Perilous Wilds: Hirelings, Hit Points, and the Group tag

Perilous Wilds: Hirelings, Hit Points, and the Group tag

Perilous Wilds: Hirelings, Hit Points, and the Group tag

Jeremy Strandberg, or anyone who has used the PW follower rules:

Do you assign Hit Points to a follower differently when they have the Group tag?

Like, I can imagine adapting the Grunt Squad rules from Risus, so that Hit Points represent something more like morale until the group scatters (or something). But I wanted to make sure I wasn’t overlooking an obvious or not-so-obvious function of scale and HP for follower groups.

Have you ever used the Group tag to represent an army?

13 thoughts on “Perilous Wilds: Hirelings, Hit Points, and the Group tag”

  1. When I use group followers, I assume that each member of the group is still an individual with their own HP.

    So a group of able-bodied porters would be made up of, oh let’s say a dozen hardy, labor-wise individuals, each of which has 6 (or maybe 9) HP.

    But the HP of the individuals only come into play when an individual comes into focus in the game. Otherwise, I just use it as a guideline for abstraction.

    For example, if the PCs (cruel, entitled bastards that they are) force one of those six porters to go first through the trap-laden hallway, and I know that the trap does d10 messy damage, I’ll make them roll that d10 and see whether or not the porter lives (either way, the poor bastard is probably crippled and quite possibly dying).

    Or if they have one of the porters hold the door against an orc, I’d roll the orc’s damage vs. the individual porter’s HP to see if the porter survived.

    But if the action was more like “an orc berserker wades into the huddled mass of porters,” I’d probably just handle that in the abstract. Maybe I’d have them roll +Quality to Do Their Thing and survive (being hardy puts this within their tags, I think), and use the HP vs. Damage Die as an indicator of just how many of them were murdered or maimed by the berserker.

    I think that Jason Lutes, however, tends to consider the HP of a group as a group-level resource. So he’d just roll the orc’s damage and be like “huh, 9 damage vs. 6 HP? guess that orc just splatters those porters all over the place.” I think that’s totally valid, too (though I’d maybe have the orc roll [w]Xd damage, where X is the number of porters?).

    As for using groups for armies, I haven’t done it but I’m pretty sure it’d work. You’d likely want to tweak the tags (e.g. add something for cavalry and for different sizes of units, maybe swap out organized for formation or something like that). And maybe reflavor Loyalty as Morale, and reflavor Order Followers as Morale Check. But the underlying structure would, I think, hold up.

  2. It’s all extrapolated when I do it. Generally if they’re a group they stick together and will suffer together whatever befalls them as a group, but if we’ve established that, say, one of them is separated from the others when the monsters attack, that unfortunate soul might limit the damage sustained.

    For us the group tag has meant, fiction-wise, that they almost always act as a single mass.
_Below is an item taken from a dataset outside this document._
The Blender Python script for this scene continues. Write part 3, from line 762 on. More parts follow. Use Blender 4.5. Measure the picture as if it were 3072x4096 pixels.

If one or two get singled out as interesting individuals and survive a harrowing adventure, they might become individual followers. But generally speaking, one of the disadvantages among the “strengths and disadvantages that come with greater numbers” is that they are essentially a multi-limbed lump.

  3. > But generally speaking, one of the disadvantages among the “strengths and disadvantages that come with greater numbers” is that they are essentially a multi-limbed lump.

    That reminds me of a characterization I read of dungeon fantasy adventurers in general—was it in the Sorcerer rulebook?—as “multi-legged vertebrates”.

    Makes me think about a new move: “When you split the party, take your Last Breath unless you are in a place of comfort and safety.” 😉

  4. I do! The PDF download of Perilous Wilds include a ranger sheet with the animal companion as a follower (also with moves like Strider and a Safe Place updated to interface with the PW travel moves).

  5. I showed it to the player of our Ranger in Planets Collide, and she likes it a lot better than the default Animal Companion. Looks like we’re going to try it out next session. Thanks again, Jeremy Strandberg!